History, Propaganda and the Khilafat Movement
In one of his articles, Tomas Pueyo wrote that:
“We
think we’re taught History. But we’re really taught Propaganda.”
That’s one of
those statements whose truth value everyone agrees with. And yet, everyone
disagrees on when it is History and when it is Propaganda. (Hint:
When one’s own side writes the books, people call it History; when the other
side writes it, it’s Propaganda).
Propaganda comes
in many forms. Outright lying is one extreme of how history is written. Another
way is to withhold inconvenient facts. Or to present one’s assessment of
the facts as history. Or to present historical events as a story leading upto
something – as if history has a direction or purpose.

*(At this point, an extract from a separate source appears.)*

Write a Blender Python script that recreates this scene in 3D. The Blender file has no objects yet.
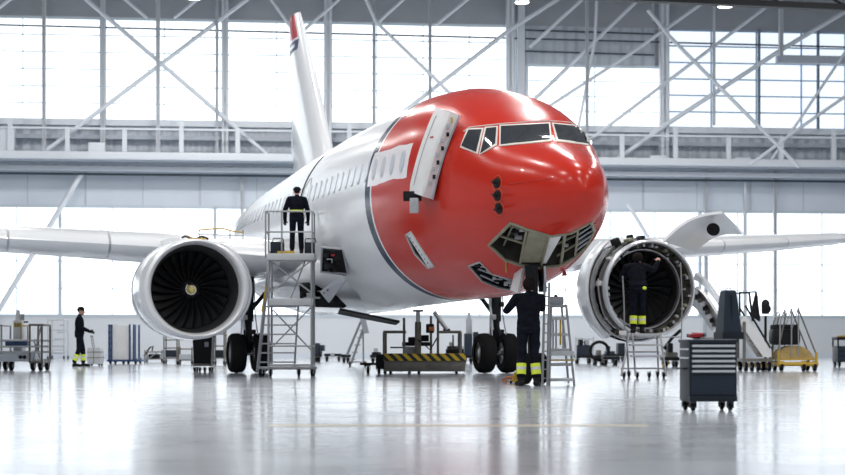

And then there’s what
Calvin said:
All of which is
why Pueyo says:
“For
every truth you hold about the past, somebody else has the opposite take.”
When I was at
school, they taught about the Khilafat movement during India’s freedom
struggle. It never made any sense why some guy in Turkey would care for India’s
independence?! But I was too timid to ask. As an adult, I never remember to
look it up. And then I stumbled upon it while reading James Barr‘s book, A Line in the Sand.
World War I was in
progress. The Ottoman empire, based out of modern-day Turkey, ruled the Middle
East. When Britain and France tried to pick apart their empire, the Sultan made
his countermove:
“The
sultan… used his authority as caliph to call upon Muslims across the world to
join him in a holy war against the enemies. With a hundred million Muslim
subjects spread across their empire, the British were the obvious target of the
sultan’s call.”
This then, I
realized, was what the Khilafat movement in India was. A response to a call for
jihad. No wonder India’s history books didn’t explain it clearly when I was a
kid. The fact that Muslims responded to a call for jihad from some distant
place they had never seen (and a place that wouldn’t have cared for India or
her independence) was an inconvenient truth for those in power. Mention the
facts, but don’t explain anything clearly and skip the inconvenient details,
and you leave kids with the impression that it was yet another way Indians
fought for independence – the Gandhian way, the Subash Chandra Bose way, and
the Khilafat way.
You don’t hide the facts; you don’t lie; you just skip some details and avoid explaining the facts because clarity doesn’t align with your outlook and narrative of History. It’s just Propaganda in a different way.